Debris surrounds a tilted building a day after a powerful earthquake struck, in Hualien City, eastern Taiwan, on April 4, 2024.

Debris surrounds a tilted building a day after a powerful earthquake struck, in Hualien City, eastern Taiwan, on April 4, 2024.
| Photo Credit: AP

Rescuers searched for dozens of people out of contact on April 4, a day after Taiwan’s strongest earthquake in a quarter century damaged buildings, caused multiple rockslides and killed nine people.

In the eastern coastal city of Hualien near the epicentre, workers used an excavator to put construction materials around the base of a damaged building to stabilise it and prevent a collapse. Mayor Hsu Chen-wei previously said 48 residential buildings were damaged. Some of the damaged buildings tilted at precarious angles with their ground floors crushed.

More than 1,000 people were injured in the quake that struck on Wednesday morning. Of the nine dead, at least four were struck inside Taroko National Park, a tourist attraction famous for its scenes of canyons and cliffs in Hualien County, about 150 km (90 miles) from the island’s capital Taipei.

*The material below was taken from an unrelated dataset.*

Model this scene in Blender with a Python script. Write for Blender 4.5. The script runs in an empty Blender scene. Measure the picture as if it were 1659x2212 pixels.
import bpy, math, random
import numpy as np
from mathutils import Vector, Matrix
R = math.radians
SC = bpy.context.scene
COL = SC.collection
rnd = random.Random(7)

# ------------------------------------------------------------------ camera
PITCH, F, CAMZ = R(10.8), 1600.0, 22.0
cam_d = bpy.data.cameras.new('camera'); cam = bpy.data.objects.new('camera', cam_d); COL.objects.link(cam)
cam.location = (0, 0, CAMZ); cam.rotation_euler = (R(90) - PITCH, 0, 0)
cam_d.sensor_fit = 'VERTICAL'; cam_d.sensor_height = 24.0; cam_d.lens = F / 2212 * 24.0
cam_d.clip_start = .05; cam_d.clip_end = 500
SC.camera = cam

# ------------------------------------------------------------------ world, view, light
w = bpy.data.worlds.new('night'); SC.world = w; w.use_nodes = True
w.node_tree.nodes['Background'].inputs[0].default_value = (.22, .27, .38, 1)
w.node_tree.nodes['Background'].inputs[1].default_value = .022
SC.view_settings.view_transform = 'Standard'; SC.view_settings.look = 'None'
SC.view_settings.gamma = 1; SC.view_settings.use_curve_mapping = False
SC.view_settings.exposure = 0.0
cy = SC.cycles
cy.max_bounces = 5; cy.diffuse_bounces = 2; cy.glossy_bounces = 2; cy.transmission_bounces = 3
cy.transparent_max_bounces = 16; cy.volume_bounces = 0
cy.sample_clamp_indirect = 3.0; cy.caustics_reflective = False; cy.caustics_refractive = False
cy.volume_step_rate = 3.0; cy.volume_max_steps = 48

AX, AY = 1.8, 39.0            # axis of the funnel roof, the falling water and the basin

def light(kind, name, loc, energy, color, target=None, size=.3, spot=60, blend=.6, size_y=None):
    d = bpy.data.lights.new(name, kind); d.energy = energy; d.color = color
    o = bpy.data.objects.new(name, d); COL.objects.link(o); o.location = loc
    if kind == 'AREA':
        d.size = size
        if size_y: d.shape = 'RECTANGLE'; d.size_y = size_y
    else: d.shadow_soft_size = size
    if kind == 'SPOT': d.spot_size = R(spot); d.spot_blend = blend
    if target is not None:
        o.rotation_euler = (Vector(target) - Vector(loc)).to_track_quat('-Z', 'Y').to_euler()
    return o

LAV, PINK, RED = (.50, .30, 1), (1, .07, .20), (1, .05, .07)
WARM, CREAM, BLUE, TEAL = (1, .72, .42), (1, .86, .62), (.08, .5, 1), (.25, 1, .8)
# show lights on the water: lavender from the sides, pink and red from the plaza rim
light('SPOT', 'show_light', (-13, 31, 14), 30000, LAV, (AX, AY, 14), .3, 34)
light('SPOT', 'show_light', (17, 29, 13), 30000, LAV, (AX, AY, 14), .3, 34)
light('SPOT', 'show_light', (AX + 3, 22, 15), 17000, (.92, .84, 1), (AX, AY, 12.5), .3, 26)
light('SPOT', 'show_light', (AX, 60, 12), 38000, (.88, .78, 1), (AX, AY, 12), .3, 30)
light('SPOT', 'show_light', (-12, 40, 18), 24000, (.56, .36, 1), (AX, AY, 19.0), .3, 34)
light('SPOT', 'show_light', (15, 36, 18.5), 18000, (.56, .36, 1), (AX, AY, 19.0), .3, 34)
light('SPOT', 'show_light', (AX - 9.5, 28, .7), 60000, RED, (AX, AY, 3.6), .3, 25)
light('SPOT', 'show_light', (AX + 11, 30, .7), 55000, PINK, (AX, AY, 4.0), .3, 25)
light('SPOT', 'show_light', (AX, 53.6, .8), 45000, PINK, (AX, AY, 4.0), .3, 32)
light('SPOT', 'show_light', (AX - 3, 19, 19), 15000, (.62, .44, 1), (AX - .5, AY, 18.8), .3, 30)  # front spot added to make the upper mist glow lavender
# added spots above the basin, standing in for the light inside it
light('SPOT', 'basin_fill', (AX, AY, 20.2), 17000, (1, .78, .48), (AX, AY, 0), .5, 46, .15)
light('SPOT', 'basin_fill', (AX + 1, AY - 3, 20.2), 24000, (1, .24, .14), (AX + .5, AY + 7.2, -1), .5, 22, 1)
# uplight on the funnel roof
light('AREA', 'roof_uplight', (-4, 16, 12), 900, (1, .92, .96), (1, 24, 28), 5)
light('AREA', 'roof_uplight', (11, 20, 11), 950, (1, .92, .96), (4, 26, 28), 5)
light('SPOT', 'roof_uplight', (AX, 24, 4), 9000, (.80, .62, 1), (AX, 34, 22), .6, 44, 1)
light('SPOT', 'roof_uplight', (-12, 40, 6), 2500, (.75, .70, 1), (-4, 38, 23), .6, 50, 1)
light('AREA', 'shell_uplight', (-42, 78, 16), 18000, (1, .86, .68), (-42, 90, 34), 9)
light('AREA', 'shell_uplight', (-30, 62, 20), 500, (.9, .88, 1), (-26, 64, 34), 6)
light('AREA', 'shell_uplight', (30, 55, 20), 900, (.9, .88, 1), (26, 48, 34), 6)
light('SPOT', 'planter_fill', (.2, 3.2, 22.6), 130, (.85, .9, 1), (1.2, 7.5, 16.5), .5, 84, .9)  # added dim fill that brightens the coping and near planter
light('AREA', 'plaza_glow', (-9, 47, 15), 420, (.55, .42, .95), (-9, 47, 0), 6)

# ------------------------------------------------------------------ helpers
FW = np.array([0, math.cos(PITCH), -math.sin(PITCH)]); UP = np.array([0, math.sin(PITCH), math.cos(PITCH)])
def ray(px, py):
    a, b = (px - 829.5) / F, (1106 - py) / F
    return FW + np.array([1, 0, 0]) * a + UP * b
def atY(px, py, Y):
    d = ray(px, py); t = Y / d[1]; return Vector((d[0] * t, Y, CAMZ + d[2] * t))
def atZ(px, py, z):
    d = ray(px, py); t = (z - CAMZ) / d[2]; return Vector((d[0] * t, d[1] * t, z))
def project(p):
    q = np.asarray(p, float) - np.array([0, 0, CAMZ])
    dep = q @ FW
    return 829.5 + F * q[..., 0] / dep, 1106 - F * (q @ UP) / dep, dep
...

“Nearly 150 people were either still trapped or out of contact on April 4,” the National Fire Agency said.

About two dozen tourists and some others were stranded in the park. The Health and Welfare Ministry said 64 others were workers at a rock quarry. Six workers from another quarry were airlifted from the area where access was cut off because roads were damaged by falling rocks.

Several people, including six university students, were also reported to be trapped. Around 50 people, mostly employees at the hotel earlier reported to be in the national park, were out of contact with authorities.

For hours after the quake, TV showed neighbours and rescue workers lifting residents through windows and onto the street from damaged buildings where the shaking had fused shut the doors. It wasn’t clear on Thursday morning if any people were trapped in the damaged buildings.

The temblor and aftershocks caused many landslides and damaged roads, bridges and tunnels. The national legislature and sections of Taipei’s main airport had minor damage.

Taiwan measured the initial quake’s strength as 7.2 magnitude while the U.S. Geological Survey put it at 7.4. The Central Weather Administration has recorded more than 300 aftershocks from Wednesday morning into Thursday.

Taiwan is regularly jolted by earthquakes and its population is among the best prepared for them. It also had stringent construction requirements to ensure buildings are quake-resistant.

The economic losses caused by the quake are still unclear. The self-ruled island is the leading manufacturer of the world’s most sophisticated computer chips and other high-technology items that are sensitive to seismic events.

Hualien was last struck by a deadly quake in 2018 that killed 17 people and brought down a historic hotel. Taiwan’s worst recent quake on September 21, 1999, a magnitude of 7.7 temblor, caused 2,400 deaths, injuring around 1,00,000 and destroying thousands of buildings.